Copy each line of the records that holds the string "this".
** Begin **
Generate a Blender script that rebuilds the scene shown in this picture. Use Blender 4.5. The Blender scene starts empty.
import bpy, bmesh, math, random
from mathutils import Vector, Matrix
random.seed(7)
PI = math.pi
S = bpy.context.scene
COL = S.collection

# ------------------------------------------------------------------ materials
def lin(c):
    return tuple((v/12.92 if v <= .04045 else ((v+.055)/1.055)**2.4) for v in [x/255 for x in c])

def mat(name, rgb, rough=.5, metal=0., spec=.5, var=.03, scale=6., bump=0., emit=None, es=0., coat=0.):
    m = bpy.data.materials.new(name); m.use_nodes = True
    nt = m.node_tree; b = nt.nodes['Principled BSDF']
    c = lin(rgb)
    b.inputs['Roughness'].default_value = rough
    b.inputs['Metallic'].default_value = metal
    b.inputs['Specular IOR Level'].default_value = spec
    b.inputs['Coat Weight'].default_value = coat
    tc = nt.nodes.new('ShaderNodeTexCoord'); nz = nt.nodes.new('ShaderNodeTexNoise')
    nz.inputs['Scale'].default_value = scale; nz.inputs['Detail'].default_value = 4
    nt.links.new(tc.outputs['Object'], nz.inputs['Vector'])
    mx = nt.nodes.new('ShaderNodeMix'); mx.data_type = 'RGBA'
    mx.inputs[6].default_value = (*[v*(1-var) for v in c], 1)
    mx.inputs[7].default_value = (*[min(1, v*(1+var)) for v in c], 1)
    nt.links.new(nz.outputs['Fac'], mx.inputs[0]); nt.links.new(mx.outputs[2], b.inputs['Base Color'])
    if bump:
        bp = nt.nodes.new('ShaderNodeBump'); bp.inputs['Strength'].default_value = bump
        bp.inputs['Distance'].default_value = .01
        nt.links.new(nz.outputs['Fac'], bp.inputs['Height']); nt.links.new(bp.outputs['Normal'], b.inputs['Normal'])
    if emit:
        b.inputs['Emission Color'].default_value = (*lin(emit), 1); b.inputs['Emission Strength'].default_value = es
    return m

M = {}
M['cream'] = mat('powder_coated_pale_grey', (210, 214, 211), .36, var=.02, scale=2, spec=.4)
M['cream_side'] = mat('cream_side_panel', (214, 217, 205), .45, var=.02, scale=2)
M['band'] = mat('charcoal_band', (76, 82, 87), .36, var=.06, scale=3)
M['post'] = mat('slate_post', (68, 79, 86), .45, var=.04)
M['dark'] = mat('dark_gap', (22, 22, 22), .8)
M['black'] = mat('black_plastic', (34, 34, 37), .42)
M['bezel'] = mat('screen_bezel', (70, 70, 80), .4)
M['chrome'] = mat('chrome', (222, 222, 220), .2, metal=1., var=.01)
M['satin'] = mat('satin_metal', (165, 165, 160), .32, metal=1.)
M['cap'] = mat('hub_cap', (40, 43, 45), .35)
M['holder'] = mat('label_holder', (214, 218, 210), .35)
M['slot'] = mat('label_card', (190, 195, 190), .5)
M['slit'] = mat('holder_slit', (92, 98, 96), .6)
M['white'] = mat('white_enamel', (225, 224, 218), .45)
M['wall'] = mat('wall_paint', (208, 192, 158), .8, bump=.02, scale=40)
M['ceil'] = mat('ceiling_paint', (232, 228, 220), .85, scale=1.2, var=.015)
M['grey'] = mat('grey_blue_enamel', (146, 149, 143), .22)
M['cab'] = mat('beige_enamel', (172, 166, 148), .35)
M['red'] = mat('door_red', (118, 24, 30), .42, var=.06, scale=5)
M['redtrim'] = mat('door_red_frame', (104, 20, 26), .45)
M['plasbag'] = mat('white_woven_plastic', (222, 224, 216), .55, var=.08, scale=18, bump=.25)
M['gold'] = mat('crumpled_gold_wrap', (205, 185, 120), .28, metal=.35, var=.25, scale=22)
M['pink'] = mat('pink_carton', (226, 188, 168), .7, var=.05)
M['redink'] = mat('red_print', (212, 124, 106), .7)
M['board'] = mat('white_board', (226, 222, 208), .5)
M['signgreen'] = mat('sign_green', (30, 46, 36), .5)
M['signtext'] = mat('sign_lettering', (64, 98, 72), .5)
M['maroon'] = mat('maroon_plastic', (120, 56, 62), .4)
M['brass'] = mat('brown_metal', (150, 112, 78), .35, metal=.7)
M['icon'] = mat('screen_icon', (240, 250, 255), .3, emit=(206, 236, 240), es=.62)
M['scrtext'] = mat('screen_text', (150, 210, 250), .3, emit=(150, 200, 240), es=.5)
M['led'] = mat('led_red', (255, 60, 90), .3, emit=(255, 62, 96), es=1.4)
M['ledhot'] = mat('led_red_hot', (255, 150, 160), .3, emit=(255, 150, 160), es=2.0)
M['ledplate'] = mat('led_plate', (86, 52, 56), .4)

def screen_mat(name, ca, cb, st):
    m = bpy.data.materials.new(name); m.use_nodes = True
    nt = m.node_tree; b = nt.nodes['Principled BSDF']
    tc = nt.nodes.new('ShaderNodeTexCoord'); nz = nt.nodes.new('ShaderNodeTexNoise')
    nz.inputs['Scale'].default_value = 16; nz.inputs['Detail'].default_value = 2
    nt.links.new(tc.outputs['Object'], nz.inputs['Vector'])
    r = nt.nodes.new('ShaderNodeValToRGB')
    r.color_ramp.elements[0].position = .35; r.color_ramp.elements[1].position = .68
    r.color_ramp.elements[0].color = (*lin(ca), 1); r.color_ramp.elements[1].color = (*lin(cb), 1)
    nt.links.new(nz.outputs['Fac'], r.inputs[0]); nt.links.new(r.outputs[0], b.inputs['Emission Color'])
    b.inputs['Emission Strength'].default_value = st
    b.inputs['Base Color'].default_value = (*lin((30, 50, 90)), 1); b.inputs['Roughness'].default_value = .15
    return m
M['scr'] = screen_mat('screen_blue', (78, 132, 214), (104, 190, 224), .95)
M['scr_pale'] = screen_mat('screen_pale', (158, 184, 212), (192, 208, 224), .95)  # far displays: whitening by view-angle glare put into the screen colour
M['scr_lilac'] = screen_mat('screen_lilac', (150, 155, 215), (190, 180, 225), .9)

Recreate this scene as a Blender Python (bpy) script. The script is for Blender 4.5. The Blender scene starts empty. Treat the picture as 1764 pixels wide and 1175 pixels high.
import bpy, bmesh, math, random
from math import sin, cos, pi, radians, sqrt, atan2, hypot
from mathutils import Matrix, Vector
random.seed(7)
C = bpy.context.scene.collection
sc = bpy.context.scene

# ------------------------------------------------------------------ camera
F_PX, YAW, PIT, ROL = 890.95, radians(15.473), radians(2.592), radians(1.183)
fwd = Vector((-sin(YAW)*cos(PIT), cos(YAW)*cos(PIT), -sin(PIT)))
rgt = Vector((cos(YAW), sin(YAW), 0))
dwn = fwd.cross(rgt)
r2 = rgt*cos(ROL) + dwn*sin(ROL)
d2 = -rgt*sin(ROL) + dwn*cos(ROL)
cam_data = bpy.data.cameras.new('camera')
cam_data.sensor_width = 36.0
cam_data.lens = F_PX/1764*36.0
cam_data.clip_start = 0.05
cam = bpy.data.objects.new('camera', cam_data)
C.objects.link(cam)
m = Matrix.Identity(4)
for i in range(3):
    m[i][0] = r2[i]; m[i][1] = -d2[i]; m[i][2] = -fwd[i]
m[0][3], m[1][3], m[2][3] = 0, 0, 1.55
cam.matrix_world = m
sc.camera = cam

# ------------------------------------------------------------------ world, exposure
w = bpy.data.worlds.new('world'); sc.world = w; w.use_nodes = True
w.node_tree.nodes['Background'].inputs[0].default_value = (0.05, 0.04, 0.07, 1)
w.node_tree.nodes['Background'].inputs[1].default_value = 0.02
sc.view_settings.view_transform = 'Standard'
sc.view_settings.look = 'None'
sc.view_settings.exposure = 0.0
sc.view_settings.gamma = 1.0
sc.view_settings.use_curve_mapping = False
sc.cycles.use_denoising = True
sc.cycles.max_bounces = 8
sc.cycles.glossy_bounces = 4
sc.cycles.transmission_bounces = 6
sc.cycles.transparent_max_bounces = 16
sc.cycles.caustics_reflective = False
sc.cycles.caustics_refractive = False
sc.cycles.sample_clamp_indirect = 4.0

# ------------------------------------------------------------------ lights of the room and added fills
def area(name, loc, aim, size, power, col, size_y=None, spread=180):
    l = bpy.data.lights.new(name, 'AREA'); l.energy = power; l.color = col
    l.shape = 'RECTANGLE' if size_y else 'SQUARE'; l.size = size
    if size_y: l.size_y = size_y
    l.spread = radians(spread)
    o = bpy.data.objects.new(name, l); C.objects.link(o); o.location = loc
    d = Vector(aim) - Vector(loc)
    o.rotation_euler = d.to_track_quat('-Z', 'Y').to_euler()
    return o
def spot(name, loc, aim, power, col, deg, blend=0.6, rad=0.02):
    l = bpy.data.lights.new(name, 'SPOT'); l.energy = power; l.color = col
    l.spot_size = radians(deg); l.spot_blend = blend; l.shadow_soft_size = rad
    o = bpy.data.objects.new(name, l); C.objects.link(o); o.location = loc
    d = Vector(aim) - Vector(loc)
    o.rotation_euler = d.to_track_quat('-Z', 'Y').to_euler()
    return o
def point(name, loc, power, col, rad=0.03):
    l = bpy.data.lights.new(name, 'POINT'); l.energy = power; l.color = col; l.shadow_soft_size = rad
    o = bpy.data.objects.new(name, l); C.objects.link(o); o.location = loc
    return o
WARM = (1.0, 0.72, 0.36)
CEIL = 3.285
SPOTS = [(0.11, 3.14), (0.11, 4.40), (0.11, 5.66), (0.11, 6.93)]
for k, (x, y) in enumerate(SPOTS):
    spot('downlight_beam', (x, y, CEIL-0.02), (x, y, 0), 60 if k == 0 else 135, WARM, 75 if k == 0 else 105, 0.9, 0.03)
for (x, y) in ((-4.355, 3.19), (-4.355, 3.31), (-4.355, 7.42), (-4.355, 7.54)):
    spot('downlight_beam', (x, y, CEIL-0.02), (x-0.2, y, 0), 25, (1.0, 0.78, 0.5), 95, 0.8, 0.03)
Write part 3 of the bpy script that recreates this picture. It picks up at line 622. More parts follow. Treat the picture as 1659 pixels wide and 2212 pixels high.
** End **
[Task output]
Generate a Blender script that rebuilds the scene shown in this picture. Use Blender 4.5. The Blender scene starts empty.
Recreate this scene as a Blender Python (bpy) script. The script is for Blender 4.5. The Blender scene starts empty. Treat the picture as 1764 pixels wide and 1175 pixels high.
Write part 3 of the bpy script that recreates this picture. It picks up at line 622. More parts follow. Treat the picture as 1659 pixels wide and 2212 pixels high.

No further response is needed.